• What is expected
Below is a listing; reproduce each line of it exactly.

(Rows from a 3D scene dataset)
========================================================================
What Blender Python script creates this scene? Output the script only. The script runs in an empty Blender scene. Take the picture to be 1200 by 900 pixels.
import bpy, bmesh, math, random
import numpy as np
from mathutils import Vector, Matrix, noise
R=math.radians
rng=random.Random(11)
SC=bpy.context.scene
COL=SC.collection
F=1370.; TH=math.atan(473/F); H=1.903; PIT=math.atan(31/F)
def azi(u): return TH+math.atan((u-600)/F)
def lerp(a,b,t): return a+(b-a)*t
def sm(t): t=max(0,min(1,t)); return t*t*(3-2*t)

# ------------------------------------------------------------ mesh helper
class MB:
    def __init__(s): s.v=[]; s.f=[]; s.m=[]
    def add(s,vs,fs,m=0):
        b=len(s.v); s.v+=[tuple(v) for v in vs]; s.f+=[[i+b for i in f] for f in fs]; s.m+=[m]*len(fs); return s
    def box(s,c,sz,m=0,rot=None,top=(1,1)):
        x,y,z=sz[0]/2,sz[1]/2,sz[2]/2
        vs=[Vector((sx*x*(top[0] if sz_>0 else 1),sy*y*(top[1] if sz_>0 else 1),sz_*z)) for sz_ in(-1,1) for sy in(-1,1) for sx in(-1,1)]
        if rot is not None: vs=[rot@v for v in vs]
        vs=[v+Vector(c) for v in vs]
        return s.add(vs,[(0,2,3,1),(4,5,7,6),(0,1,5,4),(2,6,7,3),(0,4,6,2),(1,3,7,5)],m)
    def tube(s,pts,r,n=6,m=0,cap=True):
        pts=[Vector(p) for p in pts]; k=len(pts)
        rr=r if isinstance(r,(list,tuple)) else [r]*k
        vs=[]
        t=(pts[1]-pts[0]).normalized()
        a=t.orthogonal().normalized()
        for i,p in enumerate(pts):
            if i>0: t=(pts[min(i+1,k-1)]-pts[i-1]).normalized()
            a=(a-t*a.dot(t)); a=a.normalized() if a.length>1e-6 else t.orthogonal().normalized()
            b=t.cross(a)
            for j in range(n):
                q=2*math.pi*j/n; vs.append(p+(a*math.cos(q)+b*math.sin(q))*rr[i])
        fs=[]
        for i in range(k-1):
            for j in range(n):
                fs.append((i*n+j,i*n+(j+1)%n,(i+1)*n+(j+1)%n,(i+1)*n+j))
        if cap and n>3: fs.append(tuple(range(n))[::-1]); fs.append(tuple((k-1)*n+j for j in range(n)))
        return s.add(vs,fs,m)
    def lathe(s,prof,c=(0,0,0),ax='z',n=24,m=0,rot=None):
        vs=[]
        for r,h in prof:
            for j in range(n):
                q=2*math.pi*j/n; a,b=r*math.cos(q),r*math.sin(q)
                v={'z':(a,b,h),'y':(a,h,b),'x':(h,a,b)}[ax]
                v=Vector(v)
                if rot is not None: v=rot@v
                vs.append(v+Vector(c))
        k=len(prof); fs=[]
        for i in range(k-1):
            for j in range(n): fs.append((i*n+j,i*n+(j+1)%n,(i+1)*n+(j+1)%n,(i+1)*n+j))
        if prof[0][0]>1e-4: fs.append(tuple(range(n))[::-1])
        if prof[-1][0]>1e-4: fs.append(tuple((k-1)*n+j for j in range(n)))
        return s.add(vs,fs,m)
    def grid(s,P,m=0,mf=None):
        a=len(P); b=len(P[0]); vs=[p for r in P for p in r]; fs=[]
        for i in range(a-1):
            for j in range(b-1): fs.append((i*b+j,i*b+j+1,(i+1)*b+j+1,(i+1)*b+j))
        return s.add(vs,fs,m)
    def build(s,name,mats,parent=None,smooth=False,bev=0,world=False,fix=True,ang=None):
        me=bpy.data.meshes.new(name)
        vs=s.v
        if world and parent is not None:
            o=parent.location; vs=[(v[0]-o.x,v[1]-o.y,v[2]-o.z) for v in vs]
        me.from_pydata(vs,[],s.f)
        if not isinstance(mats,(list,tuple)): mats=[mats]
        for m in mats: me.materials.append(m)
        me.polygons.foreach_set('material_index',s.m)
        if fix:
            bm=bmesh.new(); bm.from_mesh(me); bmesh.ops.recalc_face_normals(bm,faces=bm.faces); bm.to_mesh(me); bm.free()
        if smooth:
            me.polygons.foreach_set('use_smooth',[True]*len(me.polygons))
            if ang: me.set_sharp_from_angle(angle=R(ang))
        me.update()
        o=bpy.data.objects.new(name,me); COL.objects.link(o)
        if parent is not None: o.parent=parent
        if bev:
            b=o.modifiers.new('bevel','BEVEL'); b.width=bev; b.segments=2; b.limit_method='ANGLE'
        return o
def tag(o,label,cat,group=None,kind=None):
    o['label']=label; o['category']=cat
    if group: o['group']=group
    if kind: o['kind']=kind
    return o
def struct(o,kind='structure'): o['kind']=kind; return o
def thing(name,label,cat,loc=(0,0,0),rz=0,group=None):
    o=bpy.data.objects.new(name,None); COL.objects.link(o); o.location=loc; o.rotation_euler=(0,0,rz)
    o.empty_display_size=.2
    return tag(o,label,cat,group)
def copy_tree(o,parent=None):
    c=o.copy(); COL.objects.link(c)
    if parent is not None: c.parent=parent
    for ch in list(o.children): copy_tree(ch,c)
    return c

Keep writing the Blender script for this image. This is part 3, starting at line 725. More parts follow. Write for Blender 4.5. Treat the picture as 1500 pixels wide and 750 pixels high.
========================================================================
• Finished task
What Blender Python script creates this scene? Output the script only. The script runs in an empty Blender scene. Take the picture to be 1200 by 900 pixels.
import bpy, bmesh, math, random
import numpy as np
from mathutils import Vector, Matrix, noise
R=math.radians
rng=random.Random(11)
SC=bpy.context.scene
COL=SC.collection
F=1370.; TH=math.atan(473/F); H=1.903; PIT=math.atan(31/F)
def azi(u): return TH+math.atan((u-600)/F)
def lerp(a,b,t): return a+(b-a)*t
def sm(t): t=max(0,min(1,t)); return t*t*(3-2*t)

# ------------------------------------------------------------ mesh helper
class MB:
    def __init__(s): s.v=[]; s.f=[]; s.m=[]
    def add(s,vs,fs,m=0):
        b=len(s.v); s.v+=[tuple(v) for v in vs]; s.f+=[[i+b for i in f] for f in fs]; s.m+=[m]*len(fs); return s
    def box(s,c,sz,m=0,rot=None,top=(1,1)):
        x,y,z=sz[0]/2,sz[1]/2,sz[2]/2
        vs=[Vector((sx*x*(top[0] if sz_>0 else 1),sy*y*(top[1] if sz_>0 else 1),sz_*z)) for sz_ in(-1,1) for sy in(-1,1) for sx in(-1,1)]
        if rot is not None: vs=[rot@v for v in vs]
        vs=[v+Vector(c) for v in vs]
        return s.add(vs,[(0,2,3,1),(4,5,7,6),(0,1,5,4),(2,6,7,3),(0,4,6,2),(1,3,7,5)],m)
    def tube(s,pts,r,n=6,m=0,cap=True):
        pts=[Vector(p) for p in pts]; k=len(pts)
        rr=r if isinstance(r,(list,tuple)) else [r]*k
        vs=[]
        t=(pts[1]-pts[0]).normalized()
        a=t.orthogonal().normalized()
        for i,p in enumerate(pts):
            if i>0: t=(pts[min(i+1,k-1)]-pts[i-1]).normalized()
            a=(a-t*a.dot(t)); a=a.normalized() if a.length>1e-6 else t.orthogonal().normalized()
            b=t.cross(a)
            for j in range(n):
                q=2*math.pi*j/n; vs.append(p+(a*math.cos(q)+b*math.sin(q))*rr[i])
        fs=[]
        for i in range(k-1):
            for j in range(n):
                fs.append((i*n+j,i*n+(j+1)%n,(i+1)*n+(j+1)%n,(i+1)*n+j))
        if cap and n>3: fs.append(tuple(range(n))[::-1]); fs.append(tuple((k-1)*n+j for j in range(n)))
        return s.add(vs,fs,m)
    def lathe(s,prof,c=(0,0,0),ax='z',n=24,m=0,rot=None):
        vs=[]
        for r,h in prof:
            for j in range(n):
                q=2*math.pi*j/n; a,b=r*math.cos(q),r*math.sin(q)
                v={'z':(a,b,h),'y':(a,h,b),'x':(h,a,b)}[ax]
                v=Vector(v)
                if rot is not None: v=rot@v
                vs.append(v+Vector(c))
        k=len(prof); fs=[]
        for i in range(k-1):
            for j in range(n): fs.append((i*n+j,i*n+(j+1)%n,(i+1)*n+(j+1)%n,(i+1)*n+j))
        if prof[0][0]>1e-4: fs.append(tuple(range(n))[::-1])
        if prof[-1][0]>1e-4: fs.append(tuple((k-1)*n+j for j in range(n)))
        return s.add(vs,fs,m)
    def grid(s,P,m=0,mf=None):
        a=len(P); b=len(P[0]); vs=[p for r in P for p in r]; fs=[]
        for i in range(a-1):
            for j in range(b-1): fs.append((i*b+j,i*b+j+1,(i+1)*b+j+1,(i+1)*b+j))
        return s.add(vs,fs,m)
    def build(s,name,mats,parent=None,smooth=False,bev=0,world=False,fix=True,ang=None):
        me=bpy.data.meshes.new(name)
        vs=s.v
        if world and parent is not None:
            o=parent.location; vs=[(v[0]-o.x,v[1]-o.y,v[2]-o.z) for v in vs]
        me.from_pydata(vs,[],s.f)
        if not isinstance(mats,(list,tuple)): mats=[mats]
        for m in mats: me.materials.append(m)
        me.polygons.foreach_set('material_index',s.m)
        if fix:
            bm=bmesh.new(); bm.from_mesh(me); bmesh.ops.recalc_face_normals(bm,faces=bm.faces); bm.to_mesh(me); bm.free()
        if smooth:
            me.polygons.foreach_set('use_smooth',[True]*len(me.polygons))
            if ang: me.set_sharp_from_angle(angle=R(ang))
        me.update()
        o=bpy.data.objects.new(name,me); COL.objects.link(o)
        if parent is not None: o.parent=parent
        if bev:
            b=o.modifiers.new('bevel','BEVEL'); b.width=bev; b.segments=2; b.limit_method='ANGLE'
        return o
def tag(o,label,cat,group=None,kind=None):
    o['label']=label; o['category']=cat
    if group: o['group']=group
    if kind: o['kind']=kind
    return o
def struct(o,kind='structure'): o['kind']=kind; return o
def thing(name,label,cat,loc=(0,0,0),rz=0,group=None):
    o=bpy.data.objects.new(name,None); COL.objects.link(o); o.location=loc; o.rotation_euler=(0,0,rz)
    o.empty_display_size=.2
    return tag(o,label,cat,group)
def copy_tree(o,parent=None):
    c=o.copy(); COL.objects.link(c)
    if parent is not None: c.parent=parent
    for ch in list(o.children): copy_tree(ch,c)
    return c

Keep writing the Blender script for this image. This is part 3, starting at line 725. More parts follow. Write for Blender 4.5. Treat the picture as 1500 pixels wide and 750 pixels high.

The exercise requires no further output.